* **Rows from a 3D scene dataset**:
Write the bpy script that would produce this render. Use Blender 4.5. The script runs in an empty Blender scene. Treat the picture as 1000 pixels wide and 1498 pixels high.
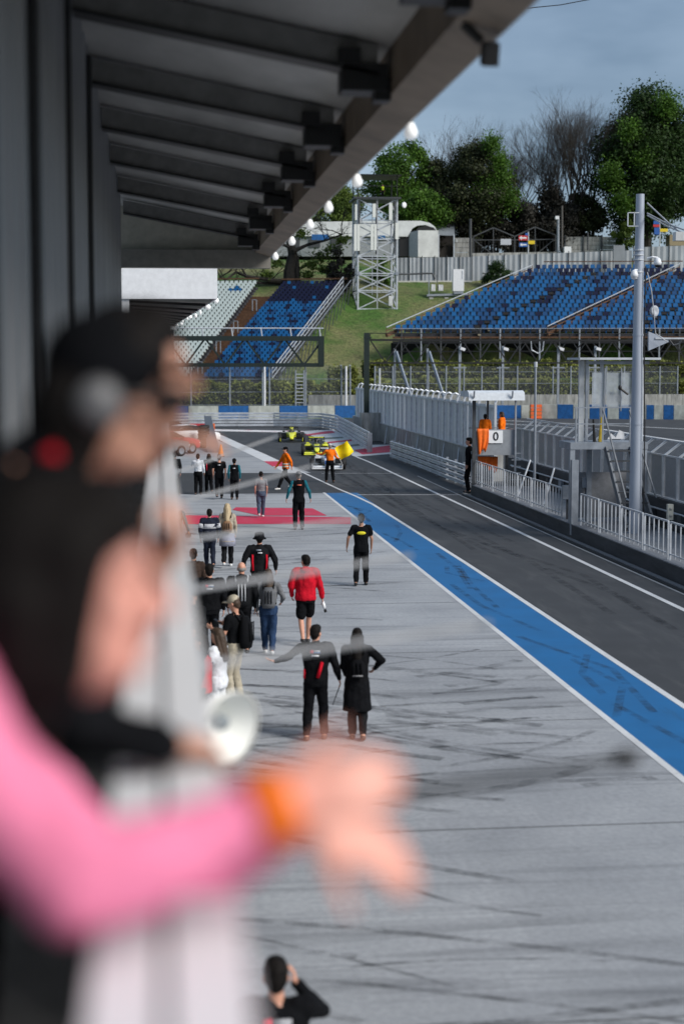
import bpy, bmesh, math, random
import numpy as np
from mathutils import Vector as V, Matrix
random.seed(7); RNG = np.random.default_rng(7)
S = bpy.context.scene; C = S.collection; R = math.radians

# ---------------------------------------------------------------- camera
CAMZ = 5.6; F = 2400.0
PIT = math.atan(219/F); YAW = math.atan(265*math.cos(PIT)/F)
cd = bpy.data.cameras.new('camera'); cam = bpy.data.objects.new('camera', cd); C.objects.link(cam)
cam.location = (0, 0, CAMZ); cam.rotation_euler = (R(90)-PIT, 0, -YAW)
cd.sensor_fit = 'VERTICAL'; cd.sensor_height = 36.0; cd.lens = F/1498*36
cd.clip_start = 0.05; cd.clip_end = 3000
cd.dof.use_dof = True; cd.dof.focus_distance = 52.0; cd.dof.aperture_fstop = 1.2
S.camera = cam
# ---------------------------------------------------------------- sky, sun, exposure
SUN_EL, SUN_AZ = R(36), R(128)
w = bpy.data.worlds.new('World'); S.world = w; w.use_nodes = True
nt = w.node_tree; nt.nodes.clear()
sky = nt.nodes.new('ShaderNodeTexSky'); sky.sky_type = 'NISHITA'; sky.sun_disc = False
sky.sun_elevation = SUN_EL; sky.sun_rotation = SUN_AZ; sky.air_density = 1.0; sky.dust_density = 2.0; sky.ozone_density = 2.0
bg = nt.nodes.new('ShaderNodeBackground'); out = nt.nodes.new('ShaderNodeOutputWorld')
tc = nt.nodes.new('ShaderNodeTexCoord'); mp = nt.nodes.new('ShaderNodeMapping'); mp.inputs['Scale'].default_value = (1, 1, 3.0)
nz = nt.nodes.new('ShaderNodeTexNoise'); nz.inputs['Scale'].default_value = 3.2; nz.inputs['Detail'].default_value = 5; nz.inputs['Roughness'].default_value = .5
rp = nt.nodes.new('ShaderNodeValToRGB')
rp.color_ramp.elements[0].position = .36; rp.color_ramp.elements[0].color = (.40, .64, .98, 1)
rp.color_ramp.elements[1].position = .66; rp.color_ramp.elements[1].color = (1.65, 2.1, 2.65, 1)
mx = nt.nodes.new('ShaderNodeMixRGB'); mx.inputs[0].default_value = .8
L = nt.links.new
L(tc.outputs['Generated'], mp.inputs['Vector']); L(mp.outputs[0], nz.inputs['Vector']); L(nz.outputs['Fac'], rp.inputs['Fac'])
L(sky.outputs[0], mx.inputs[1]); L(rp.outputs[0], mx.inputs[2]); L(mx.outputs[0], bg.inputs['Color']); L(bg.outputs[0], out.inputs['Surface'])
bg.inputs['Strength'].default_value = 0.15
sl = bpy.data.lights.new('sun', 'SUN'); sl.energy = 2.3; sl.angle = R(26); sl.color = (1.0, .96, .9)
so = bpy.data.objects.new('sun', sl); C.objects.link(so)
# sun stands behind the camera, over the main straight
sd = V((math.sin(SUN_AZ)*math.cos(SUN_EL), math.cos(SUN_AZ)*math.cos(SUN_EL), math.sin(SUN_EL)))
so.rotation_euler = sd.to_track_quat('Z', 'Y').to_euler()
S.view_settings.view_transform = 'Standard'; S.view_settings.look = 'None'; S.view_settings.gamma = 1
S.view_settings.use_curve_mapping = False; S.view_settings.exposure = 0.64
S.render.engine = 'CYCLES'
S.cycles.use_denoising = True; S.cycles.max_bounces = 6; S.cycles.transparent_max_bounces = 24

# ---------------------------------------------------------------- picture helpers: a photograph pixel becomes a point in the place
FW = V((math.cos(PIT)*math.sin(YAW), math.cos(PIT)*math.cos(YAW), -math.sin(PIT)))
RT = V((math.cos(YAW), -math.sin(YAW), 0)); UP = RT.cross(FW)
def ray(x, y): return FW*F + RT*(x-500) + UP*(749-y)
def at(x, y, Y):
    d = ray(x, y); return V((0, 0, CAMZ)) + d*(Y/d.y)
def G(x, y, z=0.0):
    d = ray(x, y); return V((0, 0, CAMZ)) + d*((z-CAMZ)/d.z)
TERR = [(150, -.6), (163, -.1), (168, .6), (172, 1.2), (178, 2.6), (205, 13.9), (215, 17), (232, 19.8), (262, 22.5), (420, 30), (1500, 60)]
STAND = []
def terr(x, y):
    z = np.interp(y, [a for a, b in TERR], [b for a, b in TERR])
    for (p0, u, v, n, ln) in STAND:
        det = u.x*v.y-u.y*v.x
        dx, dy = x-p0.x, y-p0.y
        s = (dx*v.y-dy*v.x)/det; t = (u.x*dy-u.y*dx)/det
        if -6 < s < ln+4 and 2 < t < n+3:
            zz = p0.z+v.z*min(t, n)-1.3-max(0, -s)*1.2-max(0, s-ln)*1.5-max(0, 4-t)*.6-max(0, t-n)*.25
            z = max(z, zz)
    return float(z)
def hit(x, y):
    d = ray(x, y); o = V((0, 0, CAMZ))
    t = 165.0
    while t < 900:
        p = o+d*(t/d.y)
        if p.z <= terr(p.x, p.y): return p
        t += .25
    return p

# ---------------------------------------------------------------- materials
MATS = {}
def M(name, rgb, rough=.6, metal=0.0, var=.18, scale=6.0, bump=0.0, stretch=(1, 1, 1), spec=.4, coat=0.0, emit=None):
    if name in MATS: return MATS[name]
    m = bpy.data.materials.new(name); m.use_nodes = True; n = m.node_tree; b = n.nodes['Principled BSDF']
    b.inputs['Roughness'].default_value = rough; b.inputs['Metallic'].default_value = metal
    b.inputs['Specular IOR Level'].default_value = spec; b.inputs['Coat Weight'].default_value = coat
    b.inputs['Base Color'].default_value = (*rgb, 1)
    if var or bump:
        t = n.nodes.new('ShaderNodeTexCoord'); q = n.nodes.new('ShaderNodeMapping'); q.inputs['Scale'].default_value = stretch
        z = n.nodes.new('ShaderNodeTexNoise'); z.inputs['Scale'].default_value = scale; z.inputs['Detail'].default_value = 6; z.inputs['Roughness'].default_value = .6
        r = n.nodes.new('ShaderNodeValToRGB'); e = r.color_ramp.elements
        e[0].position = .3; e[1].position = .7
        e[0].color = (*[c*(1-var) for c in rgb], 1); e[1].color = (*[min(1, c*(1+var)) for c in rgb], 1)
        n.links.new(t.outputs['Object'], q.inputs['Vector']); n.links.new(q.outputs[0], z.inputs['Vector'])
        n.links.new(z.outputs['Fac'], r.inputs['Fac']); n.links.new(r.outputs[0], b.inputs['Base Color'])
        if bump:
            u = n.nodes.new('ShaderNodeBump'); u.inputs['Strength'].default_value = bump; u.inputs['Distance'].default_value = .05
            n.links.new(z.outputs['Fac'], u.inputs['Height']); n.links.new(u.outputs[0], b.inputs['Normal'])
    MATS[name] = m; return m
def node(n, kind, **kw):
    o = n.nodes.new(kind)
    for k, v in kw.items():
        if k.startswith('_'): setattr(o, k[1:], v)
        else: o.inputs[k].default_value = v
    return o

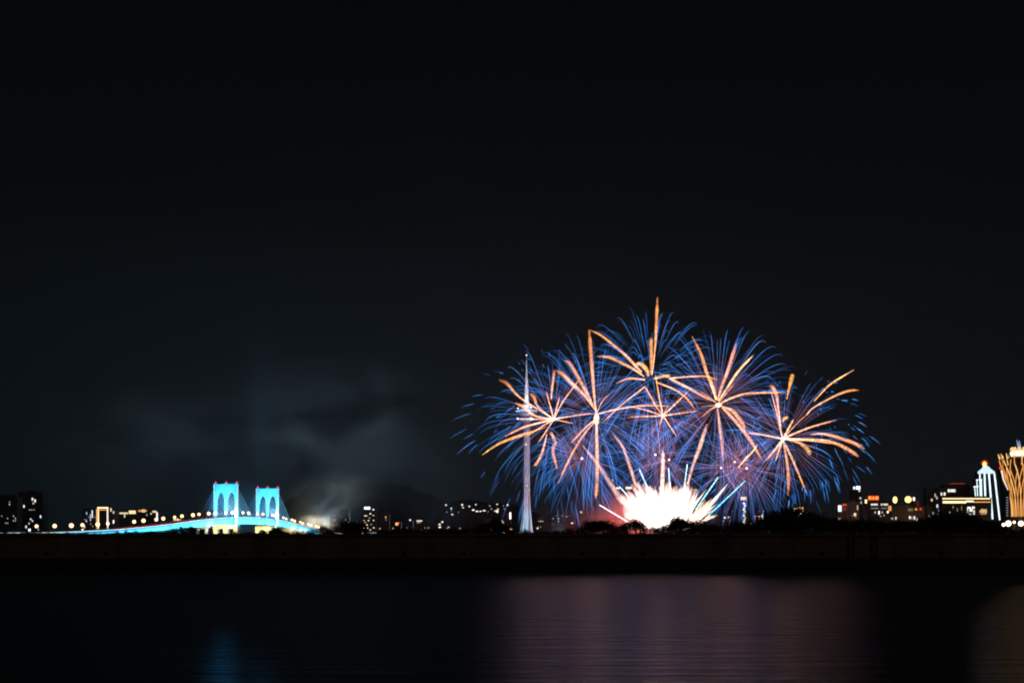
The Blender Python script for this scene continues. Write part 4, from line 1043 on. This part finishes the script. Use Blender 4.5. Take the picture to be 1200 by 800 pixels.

* **Your task**: Reproduce the entries exactly. Do not carry over any picture.

* **Written response**:
Write the bpy script that would produce this render. Use Blender 4.5. The script runs in an empty Blender scene. Treat the picture as 1000 pixels wide and 1498 pixels high.
import bpy, bmesh, math, random
import numpy as np
from mathutils import Vector as V, Matrix
random.seed(7); RNG = np.random.default_rng(7)
S = bpy.context.scene; C = S.collection; R = math.radians

# ---------------------------------------------------------------- camera
CAMZ = 5.6; F = 2400.0
PIT = math.atan(219/F); YAW = math.atan(265*math.cos(PIT)/F)
cd = bpy.data.cameras.new('camera'); cam = bpy.data.objects.new('camera', cd); C.objects.link(cam)
cam.location = (0, 0, CAMZ); cam.rotation_euler = (R(90)-PIT, 0, -YAW)
cd.sensor_fit = 'VERTICAL'; cd.sensor_height = 36.0; cd.lens = F/1498*36
cd.clip_start = 0.05; cd.clip_end = 3000
cd.dof.use_dof = True; cd.dof.focus_distance = 52.0; cd.dof.aperture_fstop = 1.2
S.camera = cam
# ---------------------------------------------------------------- sky, sun, exposure
SUN_EL, SUN_AZ = R(36), R(128)
w = bpy.data.worlds.new('World'); S.world = w; w.use_nodes = True
nt = w.node_tree; nt.nodes.clear()
sky = nt.nodes.new('ShaderNodeTexSky'); sky.sky_type = 'NISHITA'; sky.sun_disc = False
sky.sun_elevation = SUN_EL; sky.sun_rotation = SUN_AZ; sky.air_density = 1.0; sky.dust_density = 2.0; sky.ozone_density = 2.0
bg = nt.nodes.new('ShaderNodeBackground'); out = nt.nodes.new('ShaderNodeOutputWorld')
tc = nt.nodes.new('ShaderNodeTexCoord'); mp = nt.nodes.new('ShaderNodeMapping'); mp.inputs['Scale'].default_value = (1, 1, 3.0)
nz = nt.nodes.new('ShaderNodeTexNoise'); nz.inputs['Scale'].default_value = 3.2; nz.inputs['Detail'].default_value = 5; nz.inputs['Roughness'].default_value = .5
rp = nt.nodes.new('ShaderNodeValToRGB')
rp.color_ramp.elements[0].position = .36; rp.color_ramp.elements[0].color = (.40, .64, .98, 1)
rp.color_ramp.elements[1].position = .66; rp.color_ramp.elements[1].color = (1.65, 2.1, 2.65, 1)
mx = nt.nodes.new('ShaderNodeMixRGB'); mx.inputs[0].default_value = .8
L = nt.links.new
L(tc.outputs['Generated'], mp.inputs['Vector']); L(mp.outputs[0], nz.inputs['Vector']); L(nz.outputs['Fac'], rp.inputs['Fac'])
L(sky.outputs[0], mx.inputs[1]); L(rp.outputs[0], mx.inputs[2]); L(mx.outputs[0], bg.inputs['Color']); L(bg.outputs[0], out.inputs['Surface'])
bg.inputs['Strength'].default_value = 0.15
sl = bpy.data.lights.new('sun', 'SUN'); sl.energy = 2.3; sl.angle = R(26); sl.color = (1.0, .96, .9)
so = bpy.data.objects.new('sun', sl); C.objects.link(so)
# sun stands behind the camera, over the main straight
sd = V((math.sin(SUN_AZ)*math.cos(SUN_EL), math.cos(SUN_AZ)*math.cos(SUN_EL), math.sin(SUN_EL)))
so.rotation_euler = sd.to_track_quat('Z', 'Y').to_euler()
S.view_settings.view_transform = 'Standard'; S.view_settings.look = 'None'; S.view_settings.gamma = 1
S.view_settings.use_curve_mapping = False; S.view_settings.exposure = 0.64
S.render.engine = 'CYCLES'
S.cycles.use_denoising = True; S.cycles.max_bounces = 6; S.cycles.transparent_max_bounces = 24

# ---------------------------------------------------------------- picture helpers: a photograph pixel becomes a point in the place
FW = V((math.cos(PIT)*math.sin(YAW), math.cos(PIT)*math.cos(YAW), -math.sin(PIT)))
RT = V((math.cos(YAW), -math.sin(YAW), 0)); UP = RT.cross(FW)
def ray(x, y): return FW*F + RT*(x-500) + UP*(749-y)
def at(x, y, Y):
    d = ray(x, y); return V((0, 0, CAMZ)) + d*(Y/d.y)
def G(x, y, z=0.0):
    d = ray(x, y); return V((0, 0, CAMZ)) + d*((z-CAMZ)/d.z)
TERR = [(150, -.6), (163, -.1), (168, .6), (172, 1.2), (178, 2.6), (205, 13.9), (215, 17), (232, 19.8), (262, 22.5), (420, 30), (1500, 60)]
STAND = []
def terr(x, y):
    z = np.interp(y, [a for a, b in TERR], [b for a, b in TERR])
    for (p0, u, v, n, ln) in STAND:
        det = u.x*v.y-u.y*v.x
        dx, dy = x-p0.x, y-p0.y
        s = (dx*v.y-dy*v.x)/det; t = (u.x*dy-u.y*dx)/det
        if -6 < s < ln+4 and 2 < t < n+3:
            zz = p0.z+v.z*min(t, n)-1.3-max(0, -s)*1.2-max(0, s-ln)*1.5-max(0, 4-t)*.6-max(0, t-n)*.25
            z = max(z, zz)
    return float(z)
def hit(x, y):
    d = ray(x, y); o = V((0, 0, CAMZ))
    t = 165.0
    while t < 900:
        p = o+d*(t/d.y)
        if p.z <= terr(p.x, p.y): return p
        t += .25
    return p

# ---------------------------------------------------------------- materials
MATS = {}
def M(name, rgb, rough=.6, metal=0.0, var=.18, scale=6.0, bump=0.0, stretch=(1, 1, 1), spec=.4, coat=0.0, emit=None):
    if name in MATS: return MATS[name]
    m = bpy.data.materials.new(name); m.use_nodes = True; n = m.node_tree; b = n.nodes['Principled BSDF']
    b.inputs['Roughness'].default_value = rough; b.inputs['Metallic'].default_value = metal
    b.inputs['Specular IOR Level'].default_value = spec; b.inputs['Coat Weight'].default_value = coat
    b.inputs['Base Color'].default_value = (*rgb, 1)
    if var or bump:
        t = n.nodes.new('ShaderNodeTexCoord'); q = n.nodes.new('ShaderNodeMapping'); q.inputs['Scale'].default_value = stretch
        z = n.nodes.new('ShaderNodeTexNoise'); z.inputs['Scale'].default_value = scale; z.inputs['Detail'].default_value = 6; z.inputs['Roughness'].default_value = .6
        r = n.nodes.new('ShaderNodeValToRGB'); e = r.color_ramp.elements
        e[0].position = .3; e[1].position = .7
        e[0].color = (*[c*(1-var) for c in rgb], 1); e[1].color = (*[min(1, c*(1+var)) for c in rgb], 1)
        n.links.new(t.outputs['Object'], q.inputs['Vector']); n.links.new(q.outputs[0], z.inputs['Vector'])
        n.links.new(z.outputs['Fac'], r.inputs['Fac']); n.links.new(r.outputs[0], b.inputs['Base Color'])
        if bump:
            u = n.nodes.new('ShaderNodeBump'); u.inputs['Strength'].default_value = bump; u.inputs['Distance'].default_value = .05
            n.links.new(z.outputs['Fac'], u.inputs['Height']); n.links.new(u.outputs[0], b.inputs['Normal'])
    MATS[name] = m; return m
def node(n, kind, **kw):
    o = n.nodes.new(kind)
    for k, v in kw.items():
        if k.startswith('_'): setattr(o, k[1:], v)
        else: o.inputs[k].default_value = v
    return o

The Blender Python script for this scene continues. Write part 4, from line 1043 on. This part finishes the script. Use Blender 4.5. Take the picture to be 1200 by 800 pixels.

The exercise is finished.